For what it is worth, I’m telling you I have stared down into the abyss twice now, fairly convinced I was going to die. I can’t exactly explain to you what I felt or what I saw, but I’m telling you, there is nobody here who can tell you how to get there. Call it what you will, heaven, hell, everything, nothing, purgatory, Carl’s Jr. on a Sunday afternoon (if that’s your idea of how you want to spend eternity), doesn’t matter. You know why? Nobody has a map. You know how I know that? If they did, they wouldn’t be here. They would be there. Like the guy on the Men’s Warehouse commercials, I guarantee it.


Once you realize there is another side, why fear it? We all know we are going to die, we just don’t know when. I don’t know about you, but my God is kind and merciful. Whether he is here with us here all the time, that I believe is still an open question for debate, I mean, as a species, we really aren’t all that exciting, are we? I’m betting there is something better on TV other than a reality TV show of mostly bloopers, right? I wonder how many channels they have in heaven, don’t you? Probably doesn’t matter. As we say, an infinite number of channels to choose from and nothing good is on.


The Dalai Lama once said his religion was easy to define. It was the practice of kindness. If I asked you to describe your religion, path, way, stairway to heaven, highway to hell, in one word what would it be? Now before you answer, consider it is highly likely your definition would change over time. Also, not everyone here is here for the same reasons. You have to admit, it is highly unlikely we are all here for exactly the same experience and reasons. We share much, but not everything.


And, did you already forget? There are no “right” answers, only evaluations of, given the set of circumstances (fate?), and my inherent lack of full knowledge (free will?), and perhaps a little application of faith (belief), sometimes even against all rational belief (it happens) did I at that time, the time to decide, make the best decision available?


Followed by an evaluation of the trial and error paradigm we live in.
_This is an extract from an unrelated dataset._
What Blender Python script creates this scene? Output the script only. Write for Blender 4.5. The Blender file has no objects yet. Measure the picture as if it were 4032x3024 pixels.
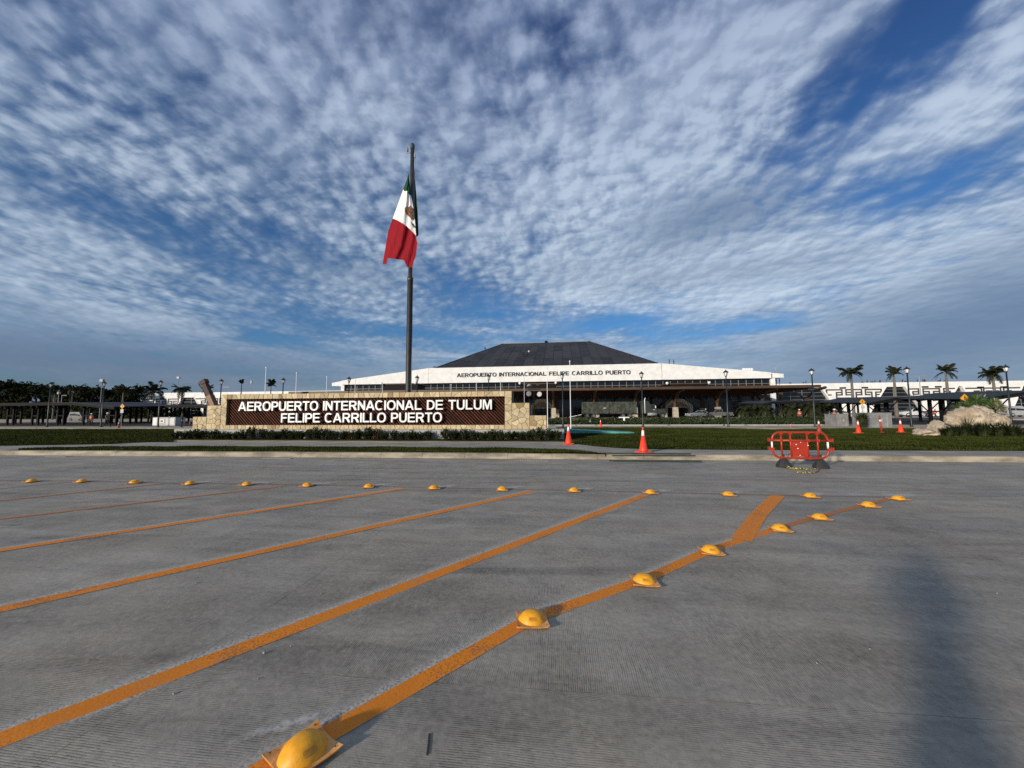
import bpy, bmesh, math, random
import numpy as np
from mathutils import Vector, Matrix, Euler, noise as mnoise
random.seed(7); np.random.seed(7)
R = math.radians
scene = bpy.context.scene
COL = scene.collection

# ------------------------------------------------------------------ camera
H_EYE = 1.5
cam_data = bpy.data.cameras.new("camera")
cam_data.sensor_width = 36.0
cam_data.lens = 36.0 * 1515.0 / 4032.0
cam_data.clip_start = 0.05
cam_data.clip_end = 4000
cam = bpy.data.objects.new("camera", cam_data)
COL.objects.link(cam)
CM = (Matrix.Rotation(R(7.4), 4, 'Z') @ Matrix.Rotation(R(90 + 4.53), 4, 'X') @ Matrix.Rotation(-0.0045, 4, 'Z'))
cam.matrix_world = Matrix.Translation((0, 0, H_EYE)) @ CM
scene.camera = cam
CAM = Vector((0, 0, H_EYE))
C3 = CM.to_3x3()

def ray(px, py):
    return (C3 @ Vector(((px - 2016) / 1515.0, -(py - 1512) / 1515.0, -1.0)))

def g(px, py, z=0.0):
    "point of the horizontal plane z seen at a pixel of the 4032 x 3024 photograph"
    d = ray(px, py)
    return CAM + d * ((z - H_EYE) / d.z)

def at(px, py, Y):
    "point of the vertical plane Y seen at a pixel"
    d = ray(px, py)
    return CAM + d * (Y / d.y)

# ------------------------------------------------------------------ sun, sky
SUN_AZ = R(37.6)          # the light travels towards this azimuth (clockwise from +Y)
SUN_EL = R(13.5)
sd = bpy.data.lights.new("sun", 'SUN')
sd.energy = 4.5
sd.angle = R(2.8)
sd.color = (1.0, 0.9, 0.76)
sun = bpy.data.objects.new("sun", sd)
COL.objects.link(sun)
ldir = Vector((math.sin(SUN_AZ) * math.cos(SUN_EL), math.cos(SUN_AZ) * math.cos(SUN_EL), -math.sin(SUN_EL)))
sun.rotation_euler = ldir.to_track_quat('-Z', 'Y').to_euler()

scene.view_settings.view_transform = 'Standard'
scene.view_settings.look = 'None'
scene.view_settings.exposure = 0.0
scene.view_settings.gamma = 1.0
scene.view_settings.use_curve_mapping = False
scene.cycles.use_adaptive_sampling = True
scene.cycles.adaptive_threshold = 0.01
scene.cycles.use_denoising = False
scene.cycles.max_bounces = 6
scene.cycles.transparent_max_bounces = 8

class NT:
    "small helper to write node maths as expressions"
    def __init__(s, tree):
        s.t = tree; s.n = tree.nodes; s.l = tree.links
    def node(s, typ, **kw):
        n = s.n.new(typ)
        for k, v in kw.items(): setattr(n, k, v)
        return n
    def put(s, sock, v):
        if hasattr(v, 'is_output'): s.l.new(v, sock)
        elif v is not None: sock.default_value = v
    def m(s, op, a, b=None, c=None, clamp=False):
        n = s.node('ShaderNodeMath', operation=op, use_clamp=clamp)
        s.put(n.inputs[0], a); s.put(n.inputs[1], b); s.put(n.inputs[2], c)
        return n.outputs[0]
    def add(s, a, b): return s.m('ADD', a, b)
    def sub(s, a, b): return s.m('SUBTRACT', a, b)
    def mul(s, a, b): return s.m('MULTIPLY', a, b)
    def div(s, a, b): return s.m('DIVIDE', a, b)
    def ss(s, x, lo, hi, a=0.0, b=1.0):
        n = s.node('ShaderNodeMapRange', interpolation_type='SMOOTHSTEP')
        s.put(n.inputs[0], x); s.put(n.inputs[1], lo); s.put(n.inputs[2], hi); s.put(n.inputs[3], a); s.put(n.inputs[4], b)
        return n.outputs[0]
    def lin(s, x, lo, hi, a=0.0, b=1.0):
        n = s.node('ShaderNodeMapRange')
        s.put(n.inputs[0], x); s.put(n.inputs[1], lo); s.put(n.inputs[2], hi); s.put(n.inputs[3], a); s.put(n.inputs[4], b)
        return n.outputs[0]
    def sep(s, v):
        n = s.node('ShaderNodeSeparateXYZ'); s.put(n.inputs[0], v); return n.outputs
    def comb(s, x, y, z=0.0):
        n = s.node('ShaderNodeCombineXYZ'); s.put(n.inputs[0], x); s.put(n.inputs[1], y); s.put(n.inputs[2], z); return n.outputs[0]
    def vm(s, op, a, b=None, sc=None):
        n = s.node('ShaderNodeVectorMath', operation=op); s.put(n.inputs[0], a)
        if b is not None: s.put(n.inputs[1], b)
        if sc is not None: s.put(n.inputs['Scale'], sc)
        return n.outputs[0]
    def noise(s, v, scale, detail=4.0, rough=0.5, dist=0.0, lac=2.0):
        n = s.node('ShaderNodeTexNoise')
        s.put(n.inputs['Vector'], v); s.put(n.inputs['Scale'], scale); s.put(n.inputs['Detail'], detail)
        s.put(n.inputs['Roughness'], rough); s.put(n.inputs['Distortion'], dist); s.put(n.inputs['Lacunarity'], lac)
        return n.outputs[0]
    def vor(s, v, scale, smooth=0.6, feature='SMOOTH_F1'):
        n = s.node('ShaderNodeTexVoronoi', feature=feature)
        s.put(n.inputs['Vector'], v); s.put(n.inputs['Scale'], scale)
        if feature == 'SMOOTH_F1': s.put(n.inputs['Smoothness'], smooth)
        return n.outputs[0]
    def mix(s, f, a, b, blend='MIX'):
        n = s.node('ShaderNodeMix', data_type='RGBA', blend_type=blend)
        s.put(n.inputs[0], f); s.put(n.inputs[6], a); s.put(n.inputs[7], b)
        return n.outputs[2]
    def bump(s, h, strength=0.3, dist=0.02, normal=None):
        n = s.node('ShaderNodeBump'); s.put(n.inputs['Strength'], strength); s.put(n.inputs['Distance'], dist); s.put(n.inputs['Height'], h)
        if normal is not None: s.put(n.inputs['Normal'], normal)
        return n.outputs[0]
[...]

In other words, did I live to try again? If not, press one for you’re dead (so don’t worry). For all other options, press two. If all lines are busy, leave a message and someone will get back to you. Dig?
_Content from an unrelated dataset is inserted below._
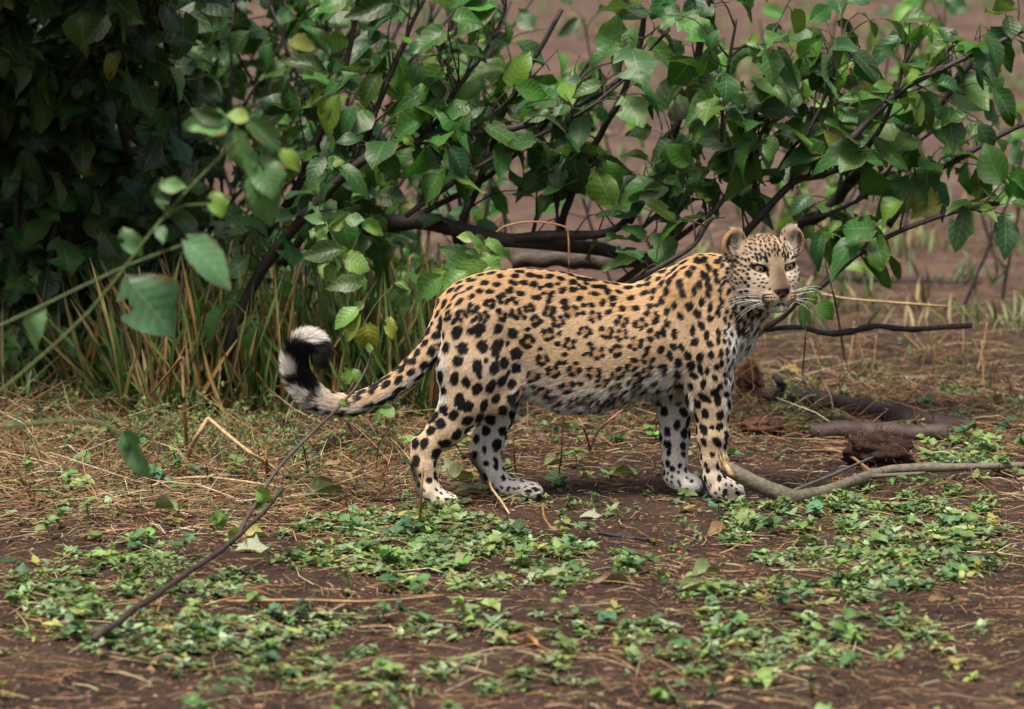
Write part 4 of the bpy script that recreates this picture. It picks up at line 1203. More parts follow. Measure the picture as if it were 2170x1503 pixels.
# ------------------------------------------------------------------ open ground beyond: sparse tufts
def far_tufts():
    r = np.random.default_rng(408)
    n = 900
    X = r.uniform(-7, 7, n); Y = 3.0 + 31 * r.random(n) ** 1.7
    keep = np.abs(X) < 1.5 + 0.18 * Y
    X, Y = X[keep], Y[keep]
    lp, lt, ls, lc = [], [], [], []
    for x, y in zip(X, Y):
        c = np.array([(0.10, 0.17, 0.06), (0.16, 0.20, 0.08), (0.24, 0.19, 0.09), (0.07, 0.13, 0.05)][r.integers(0, 4)])
        z = float(ground_h(np.array([x]), np.array([y]))[0])
        for k in range(r.integers(8, 30)):
            lp.append((x + r.normal(0, .10), y + r.normal(0, .10), z)); lt.append((r.normal(0, .5), r.normal(0, .5), 1.0)); ls.append(r.uniform(.04, .16)); lc.append(c * r.uniform(.6, 1.2))
    nr = np.tile((0, -1.0, .3), (len(lp), 1)) + r.normal(0, .4, (len(lp), 3))
    S = np.array(ls)[:, None] * np.array([[.16, 1, 1]])
    o = scatter_mesh('grass', SMALL, frame_from(np.array(lt), nr), S, np.array(lp, float), np.array(lc), M_COVER)
    tag(o, 'sparse grass tufts on the open red soil beyond the thicket', 'grass', kind='stuff')


far_tufts()
log_thing('dead_stump', 'blurred brown stump standing on the open soil behind the leopard\'s head', 'stump', [G(1652, 480), (1655, 420, 6.3), (1650, 370, 6.3), (1660, 350, 6.3)], [12, 10, 9, 6], (0.10, 0.05, 0.032), seed=81, n=14)
log_thing('fallen_log', 'blurred dark log lying on the open soil at the right edge', 'log', [gz(1700, 585, 10), gz(1790, 588, 10), gz(1900, 595, 10), gz(2080, 600, 10)], [9, 11, 10, 8], (0.05, 0.03, 0.025), seed=82)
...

Oh, and for me, my religion in one word? Acceptance. Acceptance, without illusion, supposition, judgment, correction, rejection, or redirection. Acknowledging, respecting and celebrating everyone and everything for what they are and not for what I think they should be.


In this day and age of alternate facts, it is easy to think about reality as a multiple- choice question, but in reality, it is not. There is only what is, and what we misperceive the 10,000 things to be when in fact, they are not. That, is on us. How do I know this? How do we learn not to touch a hot oven? We touch it. Don’t lie, you know you did no matter what anyone told you to the contrary. I’m talking in the allegorical sense here.


But that is not really the important question. The real question is, did you accept the inescapable conclusion that it is what it is? Or did you, like a stubborn child touch it again expecting a different outcome? Your mistakes are your best friends, but only if you learn from them.


And so, this holiday season, can we all agree to be good to ourselves? Give yourself a break? Maybe a pat on the back? Take some time out to play with the toys we already have and not worry about buying the next version of the latest thingamabob in an effort to convince ourselves that as long as we in America can still buy stuff everything is going to be OK.


The lesson for today (and every day hereafter) is be good to yourself, every now and then give yourself a break, and then be aware and compassionate enough to pass the experience on to those who may be at a different stage of their journey or perhaps on a completely different path altogether.


If you can do that, you might find that throughout your life you have been making more rational and reasonable choices for yourself than you may have previously given yourself credit for. I can accept that. You?